Portuguese trumpeter/ composer Susana Santos Silva and legendary hammering British guitarist Fred Frith are a match made in improvisational heaven. Or hell, if the title of their newest live duo disc holds sway. A score composer often consumed by immersive elements of body movement and dance, quietly crafted nuance and trembling symmetry is built into Silva’s most experimental writings.

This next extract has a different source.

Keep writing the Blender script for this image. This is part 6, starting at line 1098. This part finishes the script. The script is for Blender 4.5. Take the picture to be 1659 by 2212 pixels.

At first glance, that would seem anathema to that which Frith holds dear: the chaos of thunder and storm that make up his patented noise-scapes, where a guitar is treated more like a percussion instrument that owes him money than a stringed thing.
Yet, for 42 minutes and one long improvisational movement, Silva and Frith find bittersweet melancholic collective cool and Morricone-like majesty amidst its whirrs, blurts and brays.
The sweet-tart counterparts commence proceedings with Silva’s spittle-spraying bee-buzzes and Frith’s saws and taps before moving into lengthy breathy passages where the trumpeter’s noir melody and silver sliver of harmony resembles Mark Isham—had he played through the swirl of David Bowie’s elegiac Blackstar. As she grows louder and more elephantine, an unusually restrained Frith— whether in response to Silva or talking to himself—sounds as if he is running a plectrum over an electric fence, before plunking, panning, rumbling and rocking with surprising conventionality and grace.
The tremulous twosome wind through each other’s curious tones and rests for an extended time—a conversation with drunken blorts and eerily calm pauses—until the movement’s finale, a Frith-ian freakout of epic proportions with Silva’s own brand of moody chaos as Demons punctuation.